PricewaterhouseCoopers: Following visitors’ footsteps
A page tracker that successfully traces a user’s path across the whole website.
The Site
Pricewaterhouse Coopers, the major international management consultancy, has a navigational guide on its global website that allows visitors to track their journey around all sections of the site.
All pages bar home have a ‘Recently visited pages’ heading in the left-hand navigation panel. As a visitor moves between pages a hyperlinked five-item list builds up under the heading, with the most-recently visited page added to the top (and the oldest pushed off). This continues to happen for journeys that move into other sections of the site as well as within the current section. The tracker disappears if a visitor leaves the global site for another Pricewaterhouse Coopers site, for example, a country careers page, but should they return it picks them up again at the point at which they left.
The Takeaway
Pricewaterhouse Coopers’ page tracker is essentially a presentational variation on a breadcrumbs trail, the standard ‘Hansel and Gretel’ device that allows visitors to retrace their steps through a website. However, it appears to have eradicated the big stumbling block associated with a breadcrumbs trail, which is that it only works in a particular section of the forest and breaks down if you move into other parts of the wood. Here, you can wander from Industry Sector to Press Room to press release to About Us and be just a click away from doubling back to pick up a path or follow a new fork in the road.

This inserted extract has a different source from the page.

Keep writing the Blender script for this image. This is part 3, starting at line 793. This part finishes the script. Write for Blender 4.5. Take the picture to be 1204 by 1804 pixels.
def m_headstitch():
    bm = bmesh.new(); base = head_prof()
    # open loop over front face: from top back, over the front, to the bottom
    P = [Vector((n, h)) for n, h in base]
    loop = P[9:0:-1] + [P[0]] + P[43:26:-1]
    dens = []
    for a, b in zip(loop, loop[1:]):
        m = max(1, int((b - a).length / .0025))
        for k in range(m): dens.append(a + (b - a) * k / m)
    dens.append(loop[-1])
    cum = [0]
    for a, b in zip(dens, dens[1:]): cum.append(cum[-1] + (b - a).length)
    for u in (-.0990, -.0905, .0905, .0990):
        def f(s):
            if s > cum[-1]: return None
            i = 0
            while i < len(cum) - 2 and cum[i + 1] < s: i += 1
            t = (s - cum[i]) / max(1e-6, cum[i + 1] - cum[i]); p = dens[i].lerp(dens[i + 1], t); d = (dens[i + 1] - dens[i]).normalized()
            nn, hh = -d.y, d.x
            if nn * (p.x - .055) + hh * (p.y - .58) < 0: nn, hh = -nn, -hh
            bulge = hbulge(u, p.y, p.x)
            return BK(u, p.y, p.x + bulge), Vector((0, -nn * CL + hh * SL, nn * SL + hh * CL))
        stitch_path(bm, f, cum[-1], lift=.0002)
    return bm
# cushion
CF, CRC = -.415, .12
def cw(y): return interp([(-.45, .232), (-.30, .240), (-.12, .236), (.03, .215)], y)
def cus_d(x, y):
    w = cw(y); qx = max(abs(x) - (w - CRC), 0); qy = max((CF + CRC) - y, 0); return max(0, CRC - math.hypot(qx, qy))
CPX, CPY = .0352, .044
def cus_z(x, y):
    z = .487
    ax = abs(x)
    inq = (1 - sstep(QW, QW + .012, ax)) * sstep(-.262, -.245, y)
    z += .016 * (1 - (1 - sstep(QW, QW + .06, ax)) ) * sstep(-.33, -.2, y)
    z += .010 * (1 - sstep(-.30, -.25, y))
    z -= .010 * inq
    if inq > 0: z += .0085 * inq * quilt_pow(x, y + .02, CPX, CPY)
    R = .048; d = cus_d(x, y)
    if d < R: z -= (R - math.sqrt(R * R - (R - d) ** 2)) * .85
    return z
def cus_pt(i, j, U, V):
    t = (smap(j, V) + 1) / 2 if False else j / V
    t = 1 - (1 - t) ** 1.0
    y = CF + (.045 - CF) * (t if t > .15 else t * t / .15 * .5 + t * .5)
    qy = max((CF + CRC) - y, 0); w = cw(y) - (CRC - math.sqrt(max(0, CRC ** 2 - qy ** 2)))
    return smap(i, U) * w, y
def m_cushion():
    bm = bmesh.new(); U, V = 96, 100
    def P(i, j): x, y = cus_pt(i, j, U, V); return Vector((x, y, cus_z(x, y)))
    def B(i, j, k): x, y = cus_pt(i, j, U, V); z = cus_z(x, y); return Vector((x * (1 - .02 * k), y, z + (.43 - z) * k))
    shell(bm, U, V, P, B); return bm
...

How do they do that? The fact you are picked up again if you return from an off-site trip suggests that the system is adding cookies to your browser to aid recognition. This is confirmed by disabling the browser’s cookies feature, in which case a message appears under the ‘Recently’ heading to say that cookies must be enabled “to activate this functionality”. Conversely, the site’s Privacy statement rightly points out that anyone uncomfortable with this functionality can switch off the cookies option in their browser.